-- Begin --

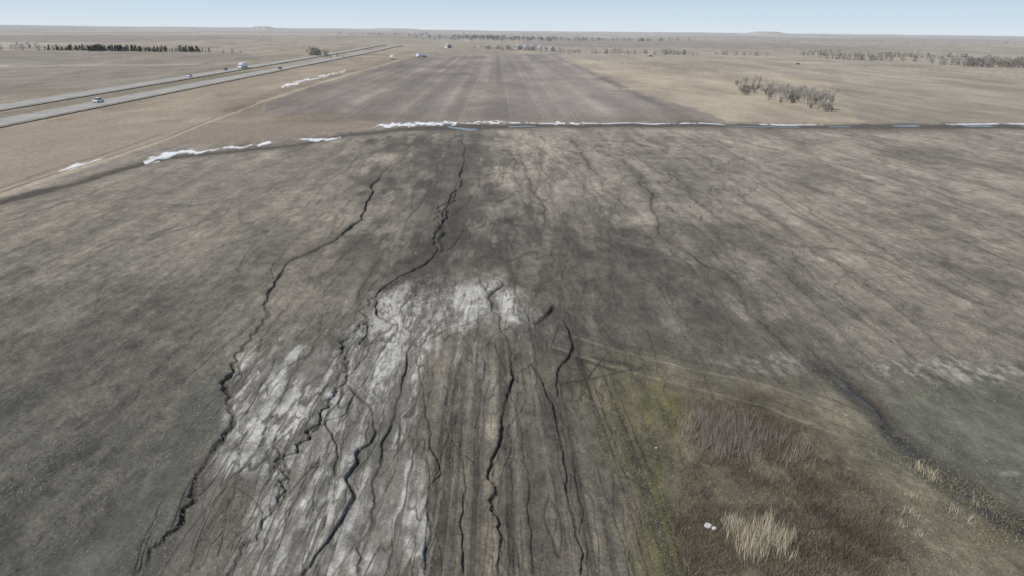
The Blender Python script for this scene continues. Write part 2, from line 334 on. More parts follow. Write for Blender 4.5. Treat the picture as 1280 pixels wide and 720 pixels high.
# ------------------------------------------------------------------ build ground mesh
def lin(c):
    c=np.clip(c/255.,0,1); return np.where(c<=.04045,c/12.92,((c+.055)/1.055)**2.4)
me=bpy.data.meshes.new("ground"); nv=nr*nc
me.vertices.add(nv); me.vertices.foreach_set("co",np.stack([X,Y,Z],-1).astype(np.float32).ravel())
idx=np.arange(nv,dtype=np.int32).reshape(nr,nc)
q=np.stack([idx[:-1,:-1],idx[:-1,1:],idx[1:,1:],idx[1:,:-1]],-1).reshape(-1,4); nq=len(q)
me.loops.add(nq*4); me.loops.foreach_set("vertex_index",q.ravel())
me.polygons.add(nq); me.polygons.foreach_set("loop_start",np.arange(0,nq*4,4,dtype=np.int32))
me.polygons.foreach_set("use_smooth",np.ones(nq,bool)); me.update(calc_edges=True)
ALB=np.array([1.19,1.16,1.11],np.float32)
ca=me.color_attributes.new("Col","FLOAT_COLOR","POINT"); rgba=np.ones((nv,4),np.float32); rgba[:,:3]=np.minimum(.80,lin(C)*ALB).reshape(-1,3); ca.data.foreach_set("color",rgba.ravel())
cb=me.color_attributes.new("Mask","FLOAT_COLOR","POINT"); mk=np.ones((nv,4),np.float32); mk[:,0]=wet.ravel(); mk[:,1]=snow.ravel(); mk[:,2]=np.clip(silt,0,1).ravel(); cb.data.foreach_set("color",mk.ravel())
ground=bpy.data.objects.new("ground",me); scene.collection.objects.link(ground)
def newmat(name):
    m=bpy.data.materials.new(name); m.use_nodes=True; nt=m.node_tree; nt.nodes.clear()
    o=nt.nodes.new("ShaderNodeOutputMaterial"); b=nt.nodes.new("ShaderNodeBsdfPrincipled"); nt.links.new(b.outputs[0],o.inputs[0]); return m,nt,b
m,nt,b=newmat("soil"); N=nt.nodes; L=nt.links
def nd(t,**k):
    n=N.new(t)
    for a,v in k.items(): setattr(n,a,v)
    return n
att=nd("ShaderNodeAttribute",attribute_name="Col"); msk=nd("ShaderNodeAttribute",attribute_name="Mask"); sep=nd("ShaderNodeSeparateColor"); L.new(msk.outputs["Color"],sep.inputs[0])
geo=nd("ShaderNodeNewGeometry")
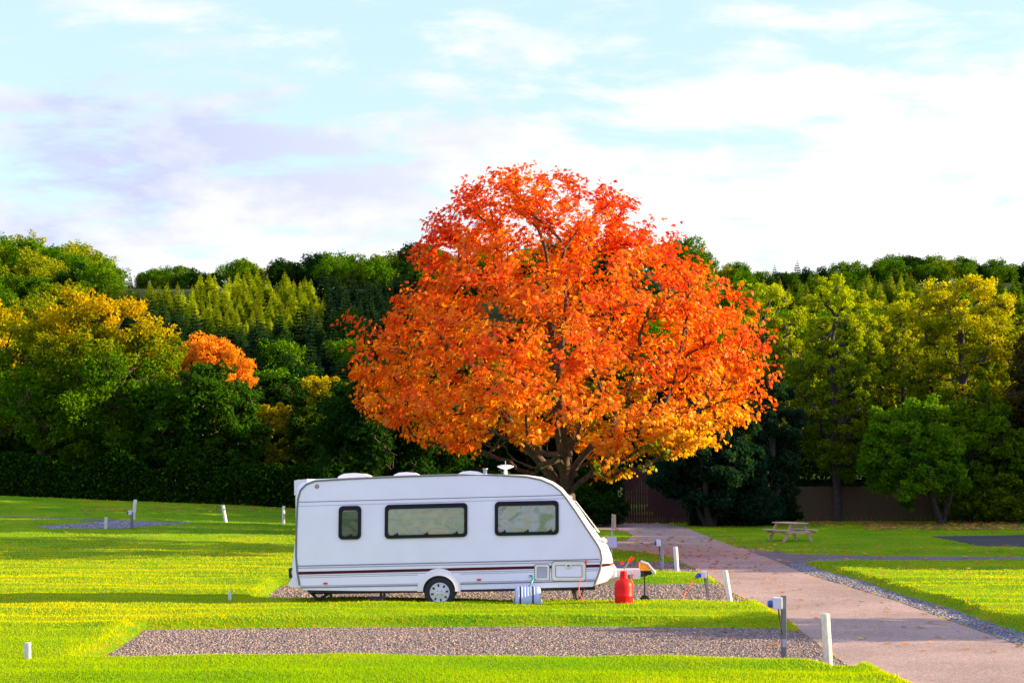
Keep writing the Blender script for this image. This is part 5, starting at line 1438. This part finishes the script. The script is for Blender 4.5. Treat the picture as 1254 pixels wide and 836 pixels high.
# ------------------------------------------------------------------ light
EL = R(15.0); AZ = R(0.5)       # the sun stands low on the right, just behind the caravan's side wall
sdir = Vector((math.cos(EL) * math.cos(AZ), math.cos(EL) * math.sin(AZ), math.sin(EL)))
sl = bpy.data.lights.new('sun', 'SUN'); sl.energy = 5.0; sl.angle = R(0.5); sl.color = (1.0, 0.76, 0.42)
so = bpy.data.objects.new('sun', sl); COL.objects.link(so); so.rotation_euler = sdir.to_track_quat('Z', 'Y').to_euler()
w = bpy.data.worlds.new("World"); scene.world = w; w.use_nodes = True
nt = w.node_tree; nt.nodes.clear()
out = nt.nodes.new('ShaderNodeOutputWorld')
sky = nt.nodes.new('ShaderNodeTexSky'); sky.sky_type = 'NISHITA'; sky.sun_disc = False
sky.sun_elevation = EL; sky.sun_rotation = R(90) - AZ; sky.air_density = 1.0; sky.dust_density = 1.0
bg = N(nt, 'ShaderNodeBackground', Strength=0.12)
# cloud layer worked out on the sky directions (a flat layer overhead)
tc = nt.nodes.new('ShaderNodeTexCoord')
sp = nt.nodes.new('ShaderNodeSeparateXYZ'); nt.links.new(tc.outputs['Generated'], sp.inputs[0])
def mth(op, a, b=None, clamp=False):
    n_ = nt.nodes.new('ShaderNodeMath'); n_.operation = op; n_.use_clamp = clamp
    for i, q_ in enumerate((a, b)):
        if q_ is None: continue
        if isinstance(q_, (int, float)): n_.inputs[i].default_value = q_
        else: nt.links.new(q_, n_.inputs[i])
    return n_.outputs[0]
den = mth('ADD', mth('MAXIMUM', sp.outputs[2], 0.0), 0.26)
cx_ = mth('DIVIDE', sp.outputs[0], den); cy_ = mth('DIVIDE', sp.outputs[1], den)
cb = nt.nodes.new('ShaderNodeCombineXYZ'); nt.links.new(cx_, cb.inputs[0]); nt.links.new(cy_, cb.inputs[1])
n1 = N(nt, 'ShaderNodeTexNoise', Scale=4.2, Detail=13.0, Roughness=0.62, Distortion=0.25); mp1 = nt.nodes.new('ShaderNodeMapping'); mp1.inputs['Scale'].default_value = (0.8, 1.5, 1); nt.links.new(cb.outputs[0], mp1.inputs['Vector']); nt.links.new(mp1.outputs[0], n1.inputs['Vector'])
mp2 = nt.nodes.new('ShaderNodeMapping'); mp2.inputs['Location'].default_value = (3.1, 1.7, 0); nt.links.new(cb.outputs[0], mp2.inputs['Vector'])
n2 = N(nt, 'ShaderNodeTexNoise', Scale=2.6, Detail=10.0, Roughness=0.58); nt.links.new(mp2.outputs[0], n2.inputs['Vector'])
# thicker towards the horizon
low = mth('ADD', mth('MULTIPLY', mth('SUBTRACT', 0.28, sp.outputs[2]), 1.2), mth('MULTIPLY', sp.outputs[0], 0.12))
cov = mth('ADD', n1.outputs['Fac'], low)
mask = N(nt, 'ShaderNodeMapRange', interpolation_type='SMOOTHSTEP'); nt.links.new(cov, mask.inputs[0]); mask.inputs[1].default_value = 0.42; mask.inputs[2].default_value = 0.62
crp = ramp(nt, [(0.40, (0.37, 0.375, 0.38)), (0.48, (0.335, 0.34, 0.376)), (0.60, (0.24, 0.26, 0.355))]); nt.links.new(n2.outputs['Fac'], crp.inputs[0])
# whiter towards the sun
sunx = N(nt, 'ShaderNodeMapRange'); nt.links.new(sp.outputs[0], sunx.inputs[0]); sunx.inputs[1].default_value = -0.22; sunx.inputs[2].default_value = 0.25
cw = N(nt, 'ShaderNodeMix', data_type='RGBA'); nt.links.new(sunx.outputs[0], cw.inputs[0]); nt.links.new(crp.outputs[0], cw.inputs[6]); cw.inputs[7].default_value = (0.41, 0.41, 0.408, 1)
pale = N(nt, 'ShaderNodeMix', data_type='RGBA'); pale.inputs[0].default_value = 0.72
skm = N(nt, 'ShaderNodeMix', data_type='RGBA', blend_type='MULTIPLY'); skm.inputs[0].default_value = 1; skm.inputs[7].default_value = (0.12, 0.12, 0.12, 1)
nt.links.new(sky.outputs[0], skm.inputs[6]); nt.links.new(skm.outputs[2], pale.inputs[6]); pale.inputs[7].default_value = (0.265, 0.355, 0.37, 1)
fin = N(nt, 'ShaderNodeMix', data_type='RGBA'); nt.links.new(mask.outputs[0], fin.inputs[0]); nt.links.new(pale.outputs[2], fin.inputs[6]); nt.links.new(cw.outputs[2], fin.inputs[7])
back = N(nt, 'ShaderNodeMapRange', interpolation_type='SMOOTHSTEP'); nt.links.new(sp.outputs[1], back.inputs[0]); back.inputs[1].default_value = 0.35; back.inputs[2].default_value = -0.35
bk = N(nt, 'ShaderNodeMix', data_type='RGBA'); nt.links.new(back.outputs[0], bk.inputs[0]); nt.links.new(fin.outputs[2], bk.inputs[6]); bk.inputs[7].default_value = (0.31, 0.32, 0.56, 1)
fin = bk
bg.inputs['Strength'].default_value = 0.93
nt.links.new(fin.outputs[2], bg.inputs['Color']); nt.links.new(bg.outputs[0], out.inputs[0])

vs_ = scene.view_settings
vs_.view_transform = 'Standard'; vs_.look = 'None'; vs_.gamma = 1; vs_.use_curve_mapping = False
vs_.exposure = 1.6
scene.render.engine = 'CYCLES'
scene.render.resolution_x = 1024; scene.render.resolution_y = 682
scene.cycles.max_bounces = 6; scene.cycles.diffuse_bounces = 3; scene.cycles.transparent_max_bounces = 8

-- End --

What you will do: Pick out each line above that includes "wide" and show it.

Task response:
The Blender Python script for this scene continues. Write part 2, from line 334 on. More parts follow. Write for Blender 4.5. Treat the picture as 1280 pixels wide and 720 pixels high.
Keep writing the Blender script for this image. This is part 5, starting at line 1438. This part finishes the script. The script is for Blender 4.5. Treat the picture as 1254 pixels wide and 836 pixels high.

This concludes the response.